● **Exercise instructions**: Can you write out every line from the start of the records below through the line containing "bgn.inputs[0].default_value = (0.80, 0.88, 1.0, 1);", leaving out any pictures?

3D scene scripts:
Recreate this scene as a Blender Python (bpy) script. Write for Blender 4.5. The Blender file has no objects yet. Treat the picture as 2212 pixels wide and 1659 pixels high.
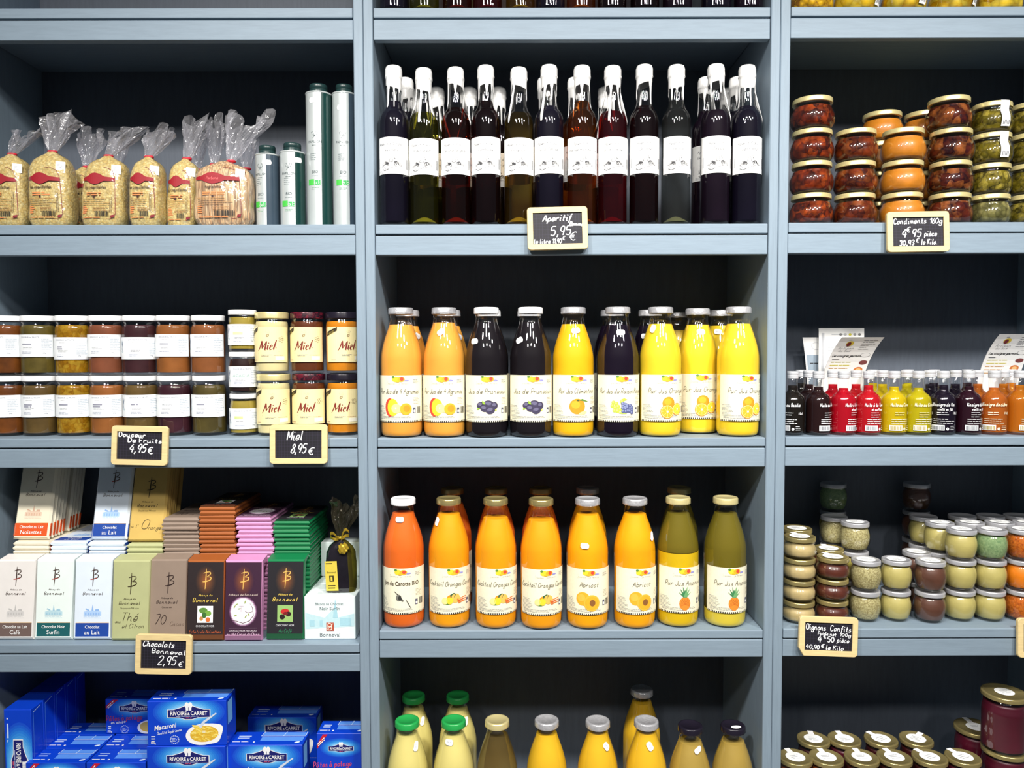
import bpy, bmesh, math, random
from mathutils import Vector, Matrix
R = math.radians
rng = random.Random(7)
scene = bpy.context.scene
col = scene.collection
PI = math.pi

# ------------------------------------------------------------------ camera
F = 1661.0
CAM = Vector((0.0, -1.58, 1.5))
PITCH, ROLL = R(2.5), 0.0023
fw = Vector((0, math.cos(PITCH), -math.sin(PITCH)))
up0 = Vector((0, math.sin(PITCH), math.cos(PITCH)))
rt0 = Vector((1, 0, 0))
rt = rt0*math.cos(ROLL) - up0*math.sin(ROLL)
up = up0*math.cos(ROLL) + rt0*math.sin(ROLL)
cam_data = bpy.data.cameras.new('camera')
cam_data.sensor_width = 36.0
cam_data.lens = F/2212*36.0
cam_data.clip_start = 0.05
cam_data.clip_end = 50
cam = bpy.data.objects.new('camera', cam_data)
cam.matrix_world = Matrix(((rt.x, up.x, -fw.x, CAM.x), (rt.y, up.y, -fw.y, CAM.y), (rt.z, up.z, -fw.z, CAM.z), (0, 0, 0, 1)))
col.objects.link(cam)
scene.camera = cam

def at(px, py, Y):
    d = fw + rt*((px-1106.0)/F) + up*((829.5-py)/F)
    return CAM + d*((Y-CAM.y)/d.y)

# ------------------------------------------------------------------ world, lamps, exposure
w = bpy.data.worlds.new('world'); scene.world = w; w.use_nodes = True
bgn = w.node_tree.nodes['Background']
bgn.inputs[0].default_value = (0.80, 0.88, 1.0, 1); bgn.inputs[1].default_value = 0.05

def ceiling_lamp(x, y, z, power, tgt, size=104, c=(1.0, 0.96, 0.91)):
    l = bpy.data.lights.new('ceiling_spot', 'SPOT'); l.energy = power; l.color = c
    l.spot_size = R(size); l.spot_blend = 1.0; l.shadow_soft_size = 0.095
    o = bpy.data.objects.new('ceiling_spot', l); o.location = (x, y, z)
    o.rotation_euler = (Vector(tgt)-Vector((x, y, z))).to_track_quat('-Z', 'Y').to_euler()
    col.objects.link(o); return o
for x, p in ((-0.78, 98), (0.0, 72), (0.66, 80), (1.35, 92)):
    ceiling_lamp(x, -1.46, 2.77, p, (x*0.85, 0.1, 0.62))
for x, p in ((-0.8, 36), (0.2, 24), (1.1, 30)):
    ceiling_lamp(x, -2.4, 2.9, p, (x*0.9, 0.1, 0.9))

vs = scene.view_settings
vs.view_transform = 'Standard'; vs.look = 'None'; vs.gamma = 1.0; vs.use_curve_mapping = False
vs.exposure = 0.48
scene.cycles.max_bounces = 8
scene.cycles.diffuse_bounces = 3
scene.cycles.glossy_bounces = 4
scene.cycles.transmission_bounces = 6
scene.cycles.transparent_max_bounces = 32
scene.cycles.caustics_reflective = False
scene.cycles.caustics_refractive = False
scene.cycles.sample_clamp_indirect = 4.0

# ------------------------------------------------------------------ materials
def lin(v):
    v = v/255.0
    return v/12.92 if v <= 0.04045 else ((v+0.055)/1.055)**2.4
def C(r, g, b, k=1.0):
    return tuple(min(1.0, lin(v)*k) for v in (r, g, b)) + (1.0,)
_mats = {}
def newmat(name):
    m = bpy.data.materials.new(name); m.use_nodes = True
    nt = m.node_tree
    for n in list(nt.nodes): nt.nodes.remove(n)
    out = nt.nodes.new('ShaderNodeOutputMaterial')
    return m, nt, out
def node(nt, t, **kw):
    n = nt.nodes.new(t)
    for k, v in kw.items(): setattr(n, k, v)
    return n
def noise_coords(nt, scale, detail=3.0, stretch=(1, 1, 1)):
    tc = node(nt, 'ShaderNodeTexCoord'); mp = node(nt, 'ShaderNodeMapping')
    oi = node(nt, 'ShaderNodeObjectInfo'); ml = node(nt, 'ShaderNodeVectorMath', operation='SCALE')
    cb = node(nt, 'ShaderNodeCombineXYZ')
    for i in range(3): nt.links.new(oi.outputs['Random'], cb.inputs[i])
    nt.links.new(cb.outputs[0], ml.inputs[0]); ml.inputs['Scale'].default_value = 7.3
    nt.links.new(tc.outputs['Object'], mp.inputs[0]); nt.links.new(ml.outputs[0], mp.inputs['Location'])
    mp.inputs['Scale'].default_value = stretch
    return mp.outputs[0]
def pm(name, c=None, rough=0.5, metal=0.0, coat=0.0, var=0.06, scale=40.0, stretch=(1, 1, 1), spec=0.5, bump=0.0):
    """plain surface with a faint procedural variation of its own colour"""
    if name in _mats: return _mats[name]
    m, nt, out = newmat(name)
    b = node(nt, 'ShaderNodeBsdfPrincipled')
    v = noise_coords(nt, scale, stretch=stretch)
    nz = node(nt, 'ShaderNodeTexNoise'); nz.inputs['Scale'].default_value = scale; nz.inputs['Detail'].default_value = 3
    nt.links.new(v, nz.inputs['Vector'])
    rp = node(nt, 'ShaderNodeValToRGB')
    rp.color_ramp.elements[0].position = 0.3; rp.color_ramp.elements[1].position = 0.7
    rp.color_ramp.elements[0].color = tuple(x*(1-var) for x in c[:3]) + (1,)
    rp.color_ramp.elements[1].color = tuple(min(1, x*(1+var)) for x in c[:3]) + (1,)
    nt.links.new(nz.outputs['Fac'], rp.inputs[0]); nt.links.new(rp.outputs[0], b.inputs['Base Color'])
    b.inputs['Roughness'].default_value = rough; b.inputs['Metallic'].default_value = metal
    b.inputs['Coat Weight'].default_value = coat; b.inputs['Coat Roughness'].default_value = 0.05
    b.inputs['Specular IOR Level'].default_value = spec
    if bump:
        bp = node(nt, 'ShaderNodeBump'); bp.inputs['Strength'].default_value = bump; bp.inputs['Distance'].default_value = 0.002
        nt.links.new(nz.outputs['Fac'], bp.inputs['Height']); nt.links.new(bp.outputs[0], b.inputs['Normal'])
    nt.links.new(b.outputs[0], out.inputs[0])
    _mats[name] = m
    return m
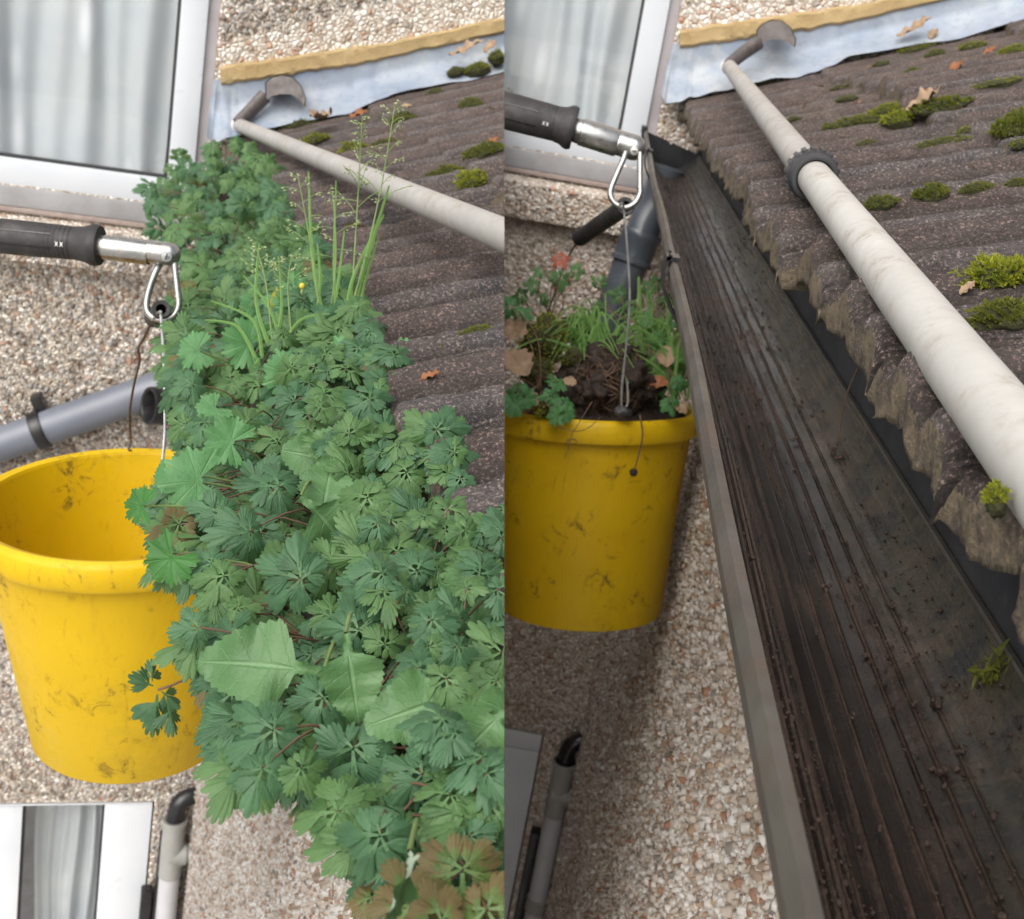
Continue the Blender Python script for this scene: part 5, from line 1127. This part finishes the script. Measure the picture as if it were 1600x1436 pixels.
def weed(lst, label, root, seed, name='uprooted_weed', red=False, mat='leafB'):
    rg = np.random.default_rng(seed); t = thing(name, label, 'weed', root, 'uprooted weeds in the full bucket'); b, sm = MB(), MB(); rb = MB()
    for (x, y, d_, dia, hd, kind) in lst:
        p = pd(x, y, d_); sz = dia*d_/FPX/2; tm = herb_leaf(rg, .2) if kind != 'round' else round_leaf(rg)
        (rb if kind == 'red' else b).add(*place(tm, p, VIEW(p)+UP*.3+rg.normal(0, .35, 3), imdir(p, hd), sz*1.15)); sm.tube(bez([root, (root+p)/2+rg.normal(0, .008, 3)+UP*.008, p], 9), .0008, 5, caps=False)
    if b.v: obj('foliage', b, MAT[mat], t, 'R', fast=True, cap=False)
    if rb.v: obj('red_leaf', rb, MAT['redleaf'], t, 'R', fast=True, cap=False)
    obj('stems', sm, MAT['stem'], t, 'R', fast=True, cap=False)
weed([(874, 402, 1.56, 36, 60, 'red'), (876, 432, 1.56, 44, 100, 'h'), (848, 424, 1.57, 34, 200, 'h'), (898, 424, 1.56, 30, 0, 'h'), (838, 448, 1.56, 36, 190, 'h'), (850, 466, 1.55, 30, 150, 'h'), (815, 462, 1.57, 34, 180, 'h')], 'straggling weed with one coral red leaf at the back of the bucket', pd(858, 515, 1.58), 81)
weed([(970, 462, 1.56, 36, 200, 'h'), (935, 445, 1.58, 30, 300, 'h'), (1012, 448, 1.56, 34, 20, 'h'), (1025, 440, 1.56, 30, 330, 'h'), (940, 480, 1.55, 30, 180, 'h'), (985, 475, 1.55, 28, 90, 'h'), (1040, 470, 1.55, 34, 30, 'h')], 'thin leafy weed sprays in front of the dark downpipe', pd(985, 530, 1.56), 82)
weed([(810, 612, 1.44, 50, 200, 'h'), (802, 632, 1.43, 40, 100, 'round'), (822, 622, 1.43, 34, 30, 'round'), (868, 596, 1.45, 44, 320, 'h'), (862, 616, 1.44, 40, 100, 'h'), (880, 628, 1.43, 44, 80, 'h'), (870, 650, 1.42, 32, 180, 'round'), (884, 646, 1.42, 30, 20, 'round'), (800, 480, 1.52, 44, 180, 'h'), (812, 488, 1.52, 40, 30, 'h')], 'fresh green weed leaves at the left rim of the full bucket', pd(845, 610, 1.48), 83, mat='leafR')
weed([(1045, 628, 1.45, 36, 60, 'h'), (1060, 600, 1.46, 34, 0, 'h'), (1020, 535, 1.52, 36, 300, 'h'), (1070, 520, 1.5, 40, 20, 'h'), (1055, 500, 1.53, 36, 340, 'h'), (1015, 500, 1.53, 34, 200, 'h')], 'weed leaves tucked among the grass at right of the bucket', pd(1045, 570, 1.5), 84, mat='leafR')
# strands hanging over the rim
def strand(path, r, label, bulb=None, extra=()):
    P = bez([pd(*q) for q in path], 24); t = thing('root_strand', label, 'root', P[0]); mb = MB(); mb.tube(P, np.linspace(r, r*.6, 24), 6)
    for e in extra: mb.tube(bez([pd(*q) for q in e], 12), .0005, 5)
    obj('strand', mb, MAT['root'], t, 'R', fast=True, cap=False)
    if bulb: v, f = lump(pd(*bulb), (right, down, fwd), (.0048, .0048, .0045), 4, .2, 3); m2 = MB(); m2.add(v, f); obj('bulb', m2, MAT['soil'], t, 'R', fast=True, cap=False)
strand([(925, 628, 1.43), (905, 660, 1.425), (893, 680, 1.42), (889, 697, 1.42), (883, 716, 1.42)], .0007, 'thin brown root strand hanging over the bucket rim at left', None, [[(938, 652, 1.425), (920, 668, 1.42), (900, 674, 1.42), (872, 668, 1.42)], [(893, 685, 1.42), (902, 690, 1.42), (895, 694, 1.42), (888, 688, 1.42), (900, 686, 1.42)], [(889, 685, 1.42), (884, 692, 1.42)]])
strand([(1000, 648, 1.425), (1004, 680, 1.42), (999, 705, 1.42), (994, 725, 1.42), (990, 738, 1.42)], .0012, 'brown root with a round bulb hanging over the rim', (990, 738, 1.42))
# ------------------------------------------------------------------ dirt left in the cleaned gutter
def ongut(px, py):
    o_, d_ = lray('R', px, py)
    for tt in np.arange(.1, 3, .0015):
        q = o_+d_*tt; e = np.array([q[0]-GC[0], q[2]-GC[1]]); rd = math.hypot(*e)
        if rd > GR-.001 and e @ ND > 0: return q-np.array([e[0]/rd, 0, e[1]/rd])*.0015, -np.array([e[0]/rd, 0, e[1]/rd])
    return None, None
LUMPS = [(1476, 1210, 20), (1468, 1108, 16), (1430, 1105, 10), (1292, 922, 13), (1332, 1125, 10), (1372, 1302, 9), (1500, 1180, 14), (1398, 952, 12), (1310, 718, 14), (1322, 715, 9), (1274, 992, 8), (1186, 628, 10), (1108, 500, 7), (1262, 870, 8), (1416, 988, 9), (1242, 690, 9), (1560, 1280, 12)]
for i, (x, y, s_) in enumerate(LUMPS):
    q, n_ = ongut(x, y)
    if q is None: continue
    r = s_*.5*(q @ fwd)/FPX; mb = MB()
    for k in range(5):
        v, f = lump(q+n_*r*.5+RNG.normal(0, r*.45, 3), np.eye(3), (r*.62, r*.7, r*.55), i*7+k, .55, 2, 2.2); mb.add(v, f)
    tag(obj('dirt_lump', mb, MAT['mud'], None, 'R', fast=True, cap=False, loc=q), 'small crumbly brown dirt lump left on the ribs of the clean gutter', 'dirt', 'dirt lumps left in the clean gutter')
mb = MB(); rg = np.random.default_rng(55); ico = None
base_v, base_f = lump(np.zeros(3), np.eye(3), (1, 1, 1), 2, .4, 1)
for k in range(5200):
    u = round(rg.uniform(.05, .98)*NRIB)/NRIB+rg.normal(0, .013) if rg.random() < .72 else rg.uniform(.04, .97)
    if not .03 < u < .985: continue
    y = .2+2.35*rg.random()**1.5; q = gpt(math.pi*u, GR-.0008-rib_h(u), y)
    if mno.noise(Vector((u*9, y*3.2, 1.7))) < -.12+.25*rg.random()-.1: continue
    e = rg.lognormal(-7.35, .42); mb.add(q+(base_v*rg.uniform(.6, 1.2, 3)) @ _rot(rg.normal(0, 1, 3))*e, base_f)
o = obj('silt_crumbs', mb, MAT['mud'], None, 'R', fast=True, cap=False, loc=(.129, 1.2, -.24)); o['kind'] = 'stuff'; tag(o, 'fine brown silt crumbs strewn along the ribs of the clean gutter', 'silt')
q, n_ = ongut(1310, 700); q2 = pd(1334, 588, 0.62)
q2 = q2 if q is None else q+np.array([.006, .02, .052])
mb = MB(); mb.tube(bez([q, (q+q2)/2+np.array([-.003, 0, .003]), q2], 12), .0006, 5)
tag(obj('grass_stalk', mb, MAT['root'], None, 'R', fast=True, cap=False, loc=q), 'dry thin stalk leaning from the gutter onto the rear lip', 'stalk')
q, n_ = ongut(1560, 1050); mb = MB(); rg = np.random.default_rng(66)
if q is not None:
    for k in range(60):
        a = q+rg.normal(0, .004, 3); mb.add(*place(strap_leaf(lambda u: .16*(1-u)+.02, 4, 0, .2, .2, .02, rg), a, n_+rg.normal(0, .5, 3), rg.normal(0, 1, 3), rg.uniform(.003, .009)))
    tag(obj('moss_scrap', mb, MAT['moss2'], None, 'R', fast=True, cap=False, loc=q), 'stringy moss scrap stuck high on the rear wall of the clean gutter', 'moss')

● **The answer**:
Recreate this scene as a Blender Python (bpy) script. Write for Blender 4.5. The Blender file has no objects yet. Treat the picture as 2212 pixels wide and 1659 pixels high.
import bpy, bmesh, math, random
from mathutils import Vector, Matrix
R = math.radians
rng = random.Random(7)
scene = bpy.context.scene
col = scene.collection
PI = math.pi

# ------------------------------------------------------------------ camera
F = 1661.0
CAM = Vector((0.0, -1.58, 1.5))
PITCH, ROLL = R(2.5), 0.0023
fw = Vector((0, math.cos(PITCH), -math.sin(PITCH)))
up0 = Vector((0, math.sin(PITCH), math.cos(PITCH)))
rt0 = Vector((1, 0, 0))
rt = rt0*math.cos(ROLL) - up0*math.sin(ROLL)
up = up0*math.cos(ROLL) + rt0*math.sin(ROLL)
cam_data = bpy.data.cameras.new('camera')
cam_data.sensor_width = 36.0
cam_data.lens = F/2212*36.0
cam_data.clip_start = 0.05
cam_data.clip_end = 50
cam = bpy.data.objects.new('camera', cam_data)
cam.matrix_world = Matrix(((rt.x, up.x, -fw.x, CAM.x), (rt.y, up.y, -fw.y, CAM.y), (rt.z, up.z, -fw.z, CAM.z), (0, 0, 0, 1)))
col.objects.link(cam)
scene.camera = cam

def at(px, py, Y):
    d = fw + rt*((px-1106.0)/F) + up*((829.5-py)/F)
    return CAM + d*((Y-CAM.y)/d.y)

# ------------------------------------------------------------------ world, lamps, exposure
w = bpy.data.worlds.new('world'); scene.world = w; w.use_nodes = True
bgn = w.node_tree.nodes['Background']
bgn.inputs[0].default_value = (0.80, 0.88, 1.0, 1); bgn.inputs[1].default_value = 0.05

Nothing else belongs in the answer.